Methods: Drawing on data from 3,171 respondents in wave five of the Future of Families and Child Wellbeing Study, this analysis operationalizes precarious employment as a multidimensional construct, incorporating five subjective indicators (nonstandard schedules, working ≤37 hours per week, non-traditional hours, irregular shifts, and multiple jobs). The novel composite measure of precarity is subsequently used in logistic regression models to assess its relationship with four distinct manifestations of housing instability: missed rent or mortgage, doubling up, eviction, and homelessness.
Results: Findings indicate that, after adjusting for relevant covariates, individuals in precarious employment face a heightened likelihood of missing rent or mortgage payments and residing in shared living arrangements. However, no statistically significant association emerges between precarious employment and the risk of eviction or homelessness. Beyond these housing instability indicators, precarious employment is also linked to increased exposure to housing related hardships, including borrowing money to meet basic expenses and utility payment delinquency. Notably, the significant associations persist even after controlling for poverty categories, suggesting that employment precarity exacerbates housing vulnerabilities beyond earnings alone.

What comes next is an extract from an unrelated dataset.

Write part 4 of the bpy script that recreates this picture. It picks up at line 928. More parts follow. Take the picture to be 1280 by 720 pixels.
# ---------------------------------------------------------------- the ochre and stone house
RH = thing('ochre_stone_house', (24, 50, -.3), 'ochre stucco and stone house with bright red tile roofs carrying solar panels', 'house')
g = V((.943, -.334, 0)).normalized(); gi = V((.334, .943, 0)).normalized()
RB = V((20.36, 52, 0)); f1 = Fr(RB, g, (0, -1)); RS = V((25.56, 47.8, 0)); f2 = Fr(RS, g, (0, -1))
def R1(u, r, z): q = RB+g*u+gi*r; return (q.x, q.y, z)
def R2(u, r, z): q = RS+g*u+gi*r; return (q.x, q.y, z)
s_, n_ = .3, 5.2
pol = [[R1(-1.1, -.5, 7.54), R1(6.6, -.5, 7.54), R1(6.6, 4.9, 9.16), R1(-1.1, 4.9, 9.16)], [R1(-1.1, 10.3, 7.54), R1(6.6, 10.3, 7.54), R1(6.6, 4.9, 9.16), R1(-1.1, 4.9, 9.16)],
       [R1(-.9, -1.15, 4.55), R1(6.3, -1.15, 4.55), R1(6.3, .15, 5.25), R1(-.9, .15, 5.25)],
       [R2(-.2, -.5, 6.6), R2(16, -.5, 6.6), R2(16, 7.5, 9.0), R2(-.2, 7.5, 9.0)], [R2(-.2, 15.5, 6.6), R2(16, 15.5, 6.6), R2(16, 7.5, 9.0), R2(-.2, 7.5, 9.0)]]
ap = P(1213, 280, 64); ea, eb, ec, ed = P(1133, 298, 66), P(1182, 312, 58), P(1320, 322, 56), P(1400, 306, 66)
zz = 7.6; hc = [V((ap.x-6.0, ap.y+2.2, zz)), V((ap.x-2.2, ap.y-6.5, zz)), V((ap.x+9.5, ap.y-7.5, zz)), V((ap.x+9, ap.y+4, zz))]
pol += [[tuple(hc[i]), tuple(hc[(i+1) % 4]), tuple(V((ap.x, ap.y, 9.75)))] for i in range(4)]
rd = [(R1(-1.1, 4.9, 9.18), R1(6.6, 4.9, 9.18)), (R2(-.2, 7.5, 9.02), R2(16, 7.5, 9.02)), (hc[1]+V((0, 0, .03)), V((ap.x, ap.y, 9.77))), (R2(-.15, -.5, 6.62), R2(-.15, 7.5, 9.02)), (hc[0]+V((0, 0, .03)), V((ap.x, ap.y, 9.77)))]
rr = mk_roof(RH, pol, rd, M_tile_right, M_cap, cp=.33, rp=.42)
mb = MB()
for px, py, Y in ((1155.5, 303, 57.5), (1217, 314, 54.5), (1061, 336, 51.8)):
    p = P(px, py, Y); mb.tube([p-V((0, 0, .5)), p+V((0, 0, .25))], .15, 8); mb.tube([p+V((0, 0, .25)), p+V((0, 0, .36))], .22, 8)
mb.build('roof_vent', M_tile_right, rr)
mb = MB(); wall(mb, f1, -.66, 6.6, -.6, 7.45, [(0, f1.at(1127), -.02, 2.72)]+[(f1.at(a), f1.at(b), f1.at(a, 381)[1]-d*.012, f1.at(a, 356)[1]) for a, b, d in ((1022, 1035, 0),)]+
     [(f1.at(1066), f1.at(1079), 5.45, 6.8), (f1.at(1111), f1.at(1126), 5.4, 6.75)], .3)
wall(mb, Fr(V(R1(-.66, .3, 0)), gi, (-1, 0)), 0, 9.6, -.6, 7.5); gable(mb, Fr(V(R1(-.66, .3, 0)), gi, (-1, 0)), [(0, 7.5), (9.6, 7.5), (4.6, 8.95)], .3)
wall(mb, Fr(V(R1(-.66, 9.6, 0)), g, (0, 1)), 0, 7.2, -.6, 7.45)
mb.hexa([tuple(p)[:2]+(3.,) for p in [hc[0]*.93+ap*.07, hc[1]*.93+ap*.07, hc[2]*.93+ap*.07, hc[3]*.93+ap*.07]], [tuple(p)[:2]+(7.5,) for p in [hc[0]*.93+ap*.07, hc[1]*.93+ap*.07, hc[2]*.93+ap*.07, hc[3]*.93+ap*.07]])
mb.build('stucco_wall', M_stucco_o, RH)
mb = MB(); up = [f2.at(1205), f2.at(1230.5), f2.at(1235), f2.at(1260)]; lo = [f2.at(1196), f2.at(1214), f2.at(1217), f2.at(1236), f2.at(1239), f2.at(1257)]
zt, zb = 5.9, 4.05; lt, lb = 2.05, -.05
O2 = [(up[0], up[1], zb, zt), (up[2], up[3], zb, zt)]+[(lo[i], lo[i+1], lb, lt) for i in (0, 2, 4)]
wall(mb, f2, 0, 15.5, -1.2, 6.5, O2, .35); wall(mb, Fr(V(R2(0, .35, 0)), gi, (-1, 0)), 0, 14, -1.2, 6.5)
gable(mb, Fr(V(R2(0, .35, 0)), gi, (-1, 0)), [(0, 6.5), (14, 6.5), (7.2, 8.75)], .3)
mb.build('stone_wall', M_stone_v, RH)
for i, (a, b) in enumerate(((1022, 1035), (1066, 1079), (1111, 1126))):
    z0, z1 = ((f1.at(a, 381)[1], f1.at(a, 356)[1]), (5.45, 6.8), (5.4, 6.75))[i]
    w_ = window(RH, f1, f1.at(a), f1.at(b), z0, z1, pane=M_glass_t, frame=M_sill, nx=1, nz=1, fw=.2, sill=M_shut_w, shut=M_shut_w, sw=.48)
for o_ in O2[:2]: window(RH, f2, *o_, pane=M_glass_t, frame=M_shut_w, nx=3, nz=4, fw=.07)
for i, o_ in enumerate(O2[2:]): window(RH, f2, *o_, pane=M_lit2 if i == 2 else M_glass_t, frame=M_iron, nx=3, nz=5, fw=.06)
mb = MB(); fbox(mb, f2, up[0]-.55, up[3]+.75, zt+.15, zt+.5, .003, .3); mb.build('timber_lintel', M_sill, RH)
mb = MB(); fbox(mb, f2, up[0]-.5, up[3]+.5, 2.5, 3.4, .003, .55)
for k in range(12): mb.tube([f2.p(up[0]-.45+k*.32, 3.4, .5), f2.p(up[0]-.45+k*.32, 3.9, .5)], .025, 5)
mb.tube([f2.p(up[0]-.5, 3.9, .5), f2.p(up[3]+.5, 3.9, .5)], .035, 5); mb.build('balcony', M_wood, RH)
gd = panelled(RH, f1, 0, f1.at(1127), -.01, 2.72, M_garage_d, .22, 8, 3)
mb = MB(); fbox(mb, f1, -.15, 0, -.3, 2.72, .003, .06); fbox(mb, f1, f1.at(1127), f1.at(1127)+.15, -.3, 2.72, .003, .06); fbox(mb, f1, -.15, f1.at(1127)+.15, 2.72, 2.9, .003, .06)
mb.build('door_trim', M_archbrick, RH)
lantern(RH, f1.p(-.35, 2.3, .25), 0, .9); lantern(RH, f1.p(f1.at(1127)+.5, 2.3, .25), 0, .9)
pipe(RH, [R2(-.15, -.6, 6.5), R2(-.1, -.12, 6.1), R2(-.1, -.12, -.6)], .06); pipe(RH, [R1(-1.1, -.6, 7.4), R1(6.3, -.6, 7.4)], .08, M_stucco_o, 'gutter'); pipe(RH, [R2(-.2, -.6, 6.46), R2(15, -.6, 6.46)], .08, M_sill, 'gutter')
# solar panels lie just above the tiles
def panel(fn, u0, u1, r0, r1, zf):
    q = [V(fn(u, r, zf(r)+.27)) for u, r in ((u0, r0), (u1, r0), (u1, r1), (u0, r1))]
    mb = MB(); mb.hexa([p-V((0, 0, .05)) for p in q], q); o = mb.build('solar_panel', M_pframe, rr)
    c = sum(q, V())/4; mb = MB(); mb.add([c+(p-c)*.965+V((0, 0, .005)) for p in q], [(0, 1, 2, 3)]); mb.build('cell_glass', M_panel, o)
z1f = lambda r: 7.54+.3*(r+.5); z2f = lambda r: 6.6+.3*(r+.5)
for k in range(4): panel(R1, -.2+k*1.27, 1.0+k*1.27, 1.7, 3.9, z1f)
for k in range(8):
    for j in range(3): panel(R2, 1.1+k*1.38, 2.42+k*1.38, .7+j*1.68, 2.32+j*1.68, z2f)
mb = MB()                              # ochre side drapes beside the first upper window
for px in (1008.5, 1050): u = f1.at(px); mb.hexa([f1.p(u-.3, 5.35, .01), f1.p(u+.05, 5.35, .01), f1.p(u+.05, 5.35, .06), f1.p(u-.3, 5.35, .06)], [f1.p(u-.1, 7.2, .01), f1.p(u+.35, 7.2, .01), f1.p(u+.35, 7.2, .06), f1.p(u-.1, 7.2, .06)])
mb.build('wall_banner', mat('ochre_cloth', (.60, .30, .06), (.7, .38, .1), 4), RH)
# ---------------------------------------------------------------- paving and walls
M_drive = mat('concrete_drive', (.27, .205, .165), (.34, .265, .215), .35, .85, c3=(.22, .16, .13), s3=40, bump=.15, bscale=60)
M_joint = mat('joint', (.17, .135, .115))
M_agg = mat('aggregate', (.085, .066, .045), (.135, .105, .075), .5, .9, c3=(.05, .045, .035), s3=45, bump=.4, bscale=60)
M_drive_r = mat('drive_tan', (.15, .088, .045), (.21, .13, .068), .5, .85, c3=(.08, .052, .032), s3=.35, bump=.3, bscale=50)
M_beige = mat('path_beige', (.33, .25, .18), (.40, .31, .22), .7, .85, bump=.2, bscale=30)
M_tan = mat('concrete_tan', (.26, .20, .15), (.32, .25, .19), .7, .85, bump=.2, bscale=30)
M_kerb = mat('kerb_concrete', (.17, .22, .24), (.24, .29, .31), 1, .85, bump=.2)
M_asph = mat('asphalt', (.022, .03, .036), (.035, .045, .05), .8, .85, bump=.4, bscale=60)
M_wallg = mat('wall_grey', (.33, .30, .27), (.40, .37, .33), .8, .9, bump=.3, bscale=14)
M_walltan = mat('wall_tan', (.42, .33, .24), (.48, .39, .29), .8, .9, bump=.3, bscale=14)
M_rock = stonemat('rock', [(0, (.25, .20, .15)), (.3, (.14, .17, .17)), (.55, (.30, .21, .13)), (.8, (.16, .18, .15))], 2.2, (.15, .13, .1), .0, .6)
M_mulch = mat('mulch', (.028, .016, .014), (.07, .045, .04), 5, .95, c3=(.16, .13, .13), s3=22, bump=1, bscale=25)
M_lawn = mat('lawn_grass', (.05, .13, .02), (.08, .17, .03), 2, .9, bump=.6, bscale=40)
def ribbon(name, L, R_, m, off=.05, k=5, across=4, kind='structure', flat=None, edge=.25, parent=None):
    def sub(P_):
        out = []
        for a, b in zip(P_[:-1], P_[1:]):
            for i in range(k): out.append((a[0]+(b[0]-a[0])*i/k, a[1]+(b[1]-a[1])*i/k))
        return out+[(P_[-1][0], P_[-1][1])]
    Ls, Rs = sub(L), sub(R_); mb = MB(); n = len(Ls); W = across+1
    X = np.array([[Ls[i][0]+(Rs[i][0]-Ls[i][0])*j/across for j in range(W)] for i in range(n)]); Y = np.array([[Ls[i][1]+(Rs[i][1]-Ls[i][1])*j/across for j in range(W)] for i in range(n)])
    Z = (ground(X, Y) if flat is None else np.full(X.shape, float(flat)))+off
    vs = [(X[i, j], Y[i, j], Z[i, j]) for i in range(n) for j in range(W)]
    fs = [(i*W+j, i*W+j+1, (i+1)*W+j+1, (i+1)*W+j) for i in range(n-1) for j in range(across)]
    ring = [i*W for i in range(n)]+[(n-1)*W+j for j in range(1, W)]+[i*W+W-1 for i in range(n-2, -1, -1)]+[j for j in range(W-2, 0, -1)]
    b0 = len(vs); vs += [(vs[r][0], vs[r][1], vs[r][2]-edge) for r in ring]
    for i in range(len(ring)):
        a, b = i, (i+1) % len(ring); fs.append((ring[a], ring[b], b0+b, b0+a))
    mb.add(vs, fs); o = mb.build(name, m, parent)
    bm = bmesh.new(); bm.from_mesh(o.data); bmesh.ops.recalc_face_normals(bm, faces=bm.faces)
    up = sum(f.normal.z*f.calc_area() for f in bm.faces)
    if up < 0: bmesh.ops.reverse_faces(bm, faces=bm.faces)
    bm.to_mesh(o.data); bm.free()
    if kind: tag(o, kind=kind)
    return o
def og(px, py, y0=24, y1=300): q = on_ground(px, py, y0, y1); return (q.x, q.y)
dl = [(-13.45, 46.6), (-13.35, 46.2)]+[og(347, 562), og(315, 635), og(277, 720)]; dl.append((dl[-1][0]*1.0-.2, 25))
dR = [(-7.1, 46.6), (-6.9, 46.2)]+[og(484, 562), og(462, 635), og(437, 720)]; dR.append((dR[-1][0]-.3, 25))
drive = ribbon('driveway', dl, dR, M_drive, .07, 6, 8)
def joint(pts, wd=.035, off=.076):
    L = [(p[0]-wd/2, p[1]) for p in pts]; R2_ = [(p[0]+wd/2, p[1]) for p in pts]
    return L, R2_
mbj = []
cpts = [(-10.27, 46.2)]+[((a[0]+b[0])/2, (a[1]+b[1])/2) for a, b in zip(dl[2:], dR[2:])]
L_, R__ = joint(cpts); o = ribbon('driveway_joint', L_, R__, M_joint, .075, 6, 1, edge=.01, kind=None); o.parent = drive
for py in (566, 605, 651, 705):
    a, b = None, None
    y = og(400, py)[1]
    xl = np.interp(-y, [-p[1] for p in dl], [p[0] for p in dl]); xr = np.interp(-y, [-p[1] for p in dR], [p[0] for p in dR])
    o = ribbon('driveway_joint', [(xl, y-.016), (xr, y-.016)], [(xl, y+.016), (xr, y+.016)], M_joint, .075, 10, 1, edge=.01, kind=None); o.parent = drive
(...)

Conclusions and Implications: These findings underscore the urgent need to address labor market conditions to mitigate housing instability, reinforcing the need to assess labor conditions interrelatedness to housing-related processes. Addressing the root causes of precarious employment—through stronger labor protections, wage policies, and social safety nets—may be just as critical as expanding affordable housing in ensuring residential stability for vulnerable populations.